• _Data provided_
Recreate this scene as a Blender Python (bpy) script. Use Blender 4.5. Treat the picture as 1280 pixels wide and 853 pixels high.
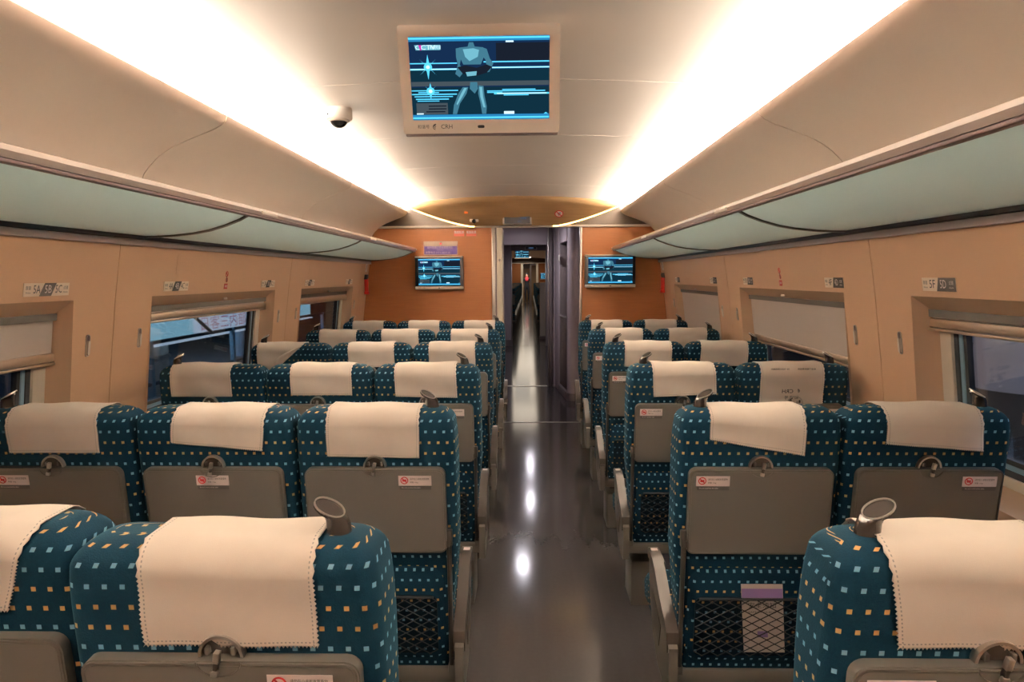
import bpy, bmesh, math, random
from mathutils import Vector, Matrix
random.seed(7)
R = math.radians
D = bpy.data
C = bpy.context.scene.collection
for o in list(D.objects): D.objects.remove(o)

# ------------------------------------------------------------------ camera
F_PX, H = 853.0, 1.515
def cam_basis(vx=22.0, vy=80.0, roll=0.35):
    r = R(roll); c, s = math.cos(r), math.sin(r)
    ux = c*vx + s*vy; uy = -s*vx + c*vy
    pitch = math.atan2(uy, F_PX); yaw = math.atan2(ux*math.cos(pitch), F_PX)
    fwd = Vector((-math.sin(yaw)*math.cos(pitch), math.cos(yaw)*math.cos(pitch), -math.sin(pitch)))
    right = Vector((math.cos(yaw), math.sin(yaw), 0)); up = right.cross(fwd)
    return right*c - up*s, up*c + right*s, fwd
cr, cu, cf = cam_basis()
cam = D.cameras.new('camera'); camo = D.objects.new('camera', cam); C.objects.link(camo)
cam.sensor_width = 36; cam.lens = F_PX/1280*36; cam.clip_start = 0.02; cam.clip_end = 200
camo.matrix_world = Matrix(((cr.x, cu.x, -cf.x, 0), (cr.y, cu.y, -cf.y, 0), (cr.z, cu.z, -cf.z, H), (0, 0, 0, 1)))
bpy.context.scene.camera = camo

# ------------------------------------------------------------------ light and exposure
vs = bpy.context.scene.view_settings
vs.view_transform = 'Standard'; vs.look = 'None'; vs.gamma = 1; vs.use_curve_mapping = False
vs.exposure = 0.42
COVE_W, COVE_COL = 132.0, (1.0, 0.865, 0.745)      # LED strips hidden in the ceiling coves (watts per 2 m)
world = D.worlds.new('night'); bpy.context.scene.world = world; world.use_nodes = True
world.node_tree.nodes['Background'].inputs[0].default_value = (0.10, 0.16, 0.26, 1)
world.node_tree.nodes['Background'].inputs[1].default_value = 0.12

def area(name, loc, sx, sy, power, col, rot=(0, 0, 0), spread=180):
    l = D.lights.new(name, 'AREA'); l.shape = 'RECTANGLE'; l.size = sx; l.size_y = sy
    l.energy = power; l.color = col; l.spread = R(spread)
    o = D.objects.new(name, l); C.objects.link(o); o.location = loc; o.rotation_euler = rot
    return o
XC = -0.16                                        # centre line of the car
YW = 7.03                                         # end wall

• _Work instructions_
Restate the material word for word from its first line through the line containing "for o in list(D.objects): D.objects.remove(o)", both included; the pictures do not belong in it.

• _Solution for this problem_
Recreate this scene as a Blender Python (bpy) script. Use Blender 4.5. Treat the picture as 1280 pixels wide and 853 pixels high.
import bpy, bmesh, math, random
from mathutils import Vector, Matrix
random.seed(7)
R = math.radians
D = bpy.data
C = bpy.context.scene.collection
for o in list(D.objects): D.objects.remove(o)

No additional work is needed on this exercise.